A part of the conversations after the April 19 event centered on the demand for skilled tradespeople here in Ketchikan and across the country, with mentions of long wait times for needed work and strong pay for workers.
One result from such demand is a growth in the amount of financial support becoming available to help support the trades.
O’Brien said on Tuesday that the SSEABIA has become the “number-one growing home builders association in all of Alaska right now.
“We have become eligible for so many grants,” she said. “It's astounding to me, the number of grants that are out there.”
“It’s fantastic,” she continued, “and we certainly appreciate the support because the organization needs to, especially with the housing crisis that our town is going through, ... become really relevant and important, and can be those things within our community. And we want to do it sooner than later.”
At its most basic, the Signing Day was a recognition that students who are interested in the trades are pursuing valuable careers and deserve the community’s support and acknowledgement.

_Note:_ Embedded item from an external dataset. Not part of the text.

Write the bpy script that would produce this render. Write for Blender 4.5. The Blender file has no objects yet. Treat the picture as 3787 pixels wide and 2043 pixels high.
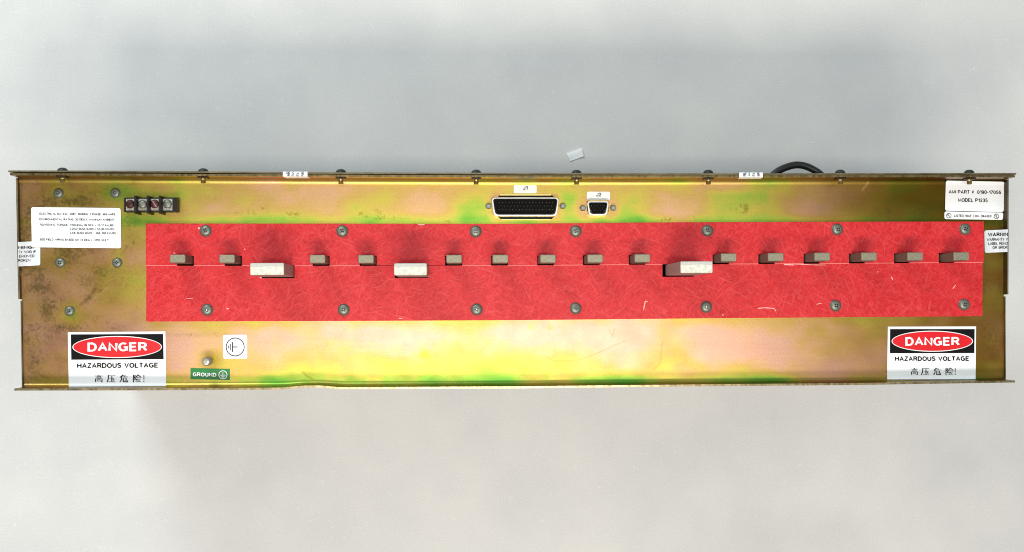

‘I think this is really important to recognize our students because a lot of our students don't take a traditional path — and so for them to be encouraged and recognized this way means a lot to them,” McClennan said after the event. “It helps take that stigma off of not going to college or a more traditional way into things. So this is a really important thing for the community to come together to recognize them. I'm thankful we did it.”